One of the homeless residents remarked that living in the temporary shelter is easy because she can take it down during the day and put it back up after sunsets. Another resident indicated that having the shelter made her feel at peace to know that her things would be there in the shelter when she returned. On the other side of the coin, many do not want to go to these shelters citing overcrowding, theft and violence.
Times of India has reported that there are at least 246 night-shelters with space for over 18,000. The daily occupancy is yet to exceed this capacity. Although shelters are needed in zones like Yamuna Pushta-Kashmiri Gate area, what is required urgently is an aggressive rescue mechanism to move the homeless to shelters even when they refuse.
Delhi Urban Shelter Improvement Board received 366 complaints on its mobile app for homeless in distress. Of these, 254 were rescued and 43 not found. Another 95 refused to shift. This is the issue that the government needs to address. To date rescue teams have shifted 5,785 homeless to shelters since January 1.
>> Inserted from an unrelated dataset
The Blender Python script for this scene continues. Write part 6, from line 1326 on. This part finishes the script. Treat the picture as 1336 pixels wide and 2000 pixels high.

The New York Times has reported about other aspects of the homeless in Delhi during winter when quilts and blankets become a commodity and the quality of sleep a homeless labourer gets depends on what he can purchase from the quilt wallah. Filmmaker Shaunak Sen has been researching for the last two years on sleep vendors for a documentary called, "Cities of Sleep".
India's NGOs and its society have played their part in meeting part of the needs of Delhi's homeless in coping with the harsh realities of winter. As to what was discovered by India's filmmaker Sen, we just have to wait for the release of the documentary.